Como exponen los profesores de Harvard Steven Levitsky y Daniel Ziblatt, en su libro Cómo mueren las democracias, "deberíamos preocuparnos en serio cuando un político: rechaza, ya sea de palabra o mediante acciones, las reglas democráticas del juego; niega la legitimidad de sus oponentes; tolera o alienta la violencia; o indica su voluntad de restringir las libertades civiles de sus opositores, incluidos los medios de comunicación". Un político que cumpla siquiera uno de estos criterios es causa de preocupación, concluyen. Pero también es preocupante cuando la sociedad civil, los trabajadores, los empresarios y los ciudadanos de a pie se desentienden de esa responsabilidad compartida por comodidad, desidia o ignorancia.
Una sociedad que consiente y no responde con todos los mecanismos que le permite el ordenamiento constitucional al asalto a las instituciones, las agresiones contra la división de poderes, la liquidación de la igualdad entre las personas y los territorios, el empobrecimiento general, el atropello a la Constitución, al desprecio y señalamiento de los jueces y de los periodistas independientes, a la mentira permanente como forma de entender y hacer política y al espectáculo de un Ejecutivo a las órdenes de un delincuente fugado de la Justicia es una sociedad enferma, maleable y resignada.

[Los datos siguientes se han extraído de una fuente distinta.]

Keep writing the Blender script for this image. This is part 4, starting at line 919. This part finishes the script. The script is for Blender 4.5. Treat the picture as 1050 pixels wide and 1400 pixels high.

Una sociedad que asiste impertérrita ante la persistencia de 3,4 millones de parados reales, con casi un millón de hogares con todos sus miembros activos en paro, donde los contratos de trabajo tienen una duración media de 43 días y medio y uno de cada cinco contratos firmados dura menos de una semana, donde tener un empleo fijo no significa estabilidad en el empleo ni poder llegar a fin de mes, que sufre un esfuerzo fiscal superior a la mayoría de los países industrializados con salarios más bajos, que lleva una década con el PIB per cápita estancado -hasta once países nos van a superar en PIB per cápita este año, entre ellos Rumanía, Grecia, Turquía, Estonia y Portugal- y que tiene a 12,3 millones de personas, el 26% de la población en riesgo de pobreza y exclusión social, es una sociedad adocenada y sin futuro.
Una sociedad culpable que parece dar la razón al maestro de periodistas Raúl del Pozo, cuando afirmaba que en España "la gente vota por sectarismo, tradición terquedad, odio, y falta de espíritu crítico", sin darse cuenta de que lo está en juego es la democracia, el Estado de Derecho, la igualdad entre los españoles y las libertades.
Vivimos tiempos de infamia, se lamentaba el diplomático y ex embajador ante la ONU, Inocencio Arias. Y, por cierto, que nadie espere nada del "díscolo" Emiliano García-Page. Como dice certeramente el refranero: "perro ladrador poco mordedor", mientras espera ladrando que Sánchez le corte la cabeza.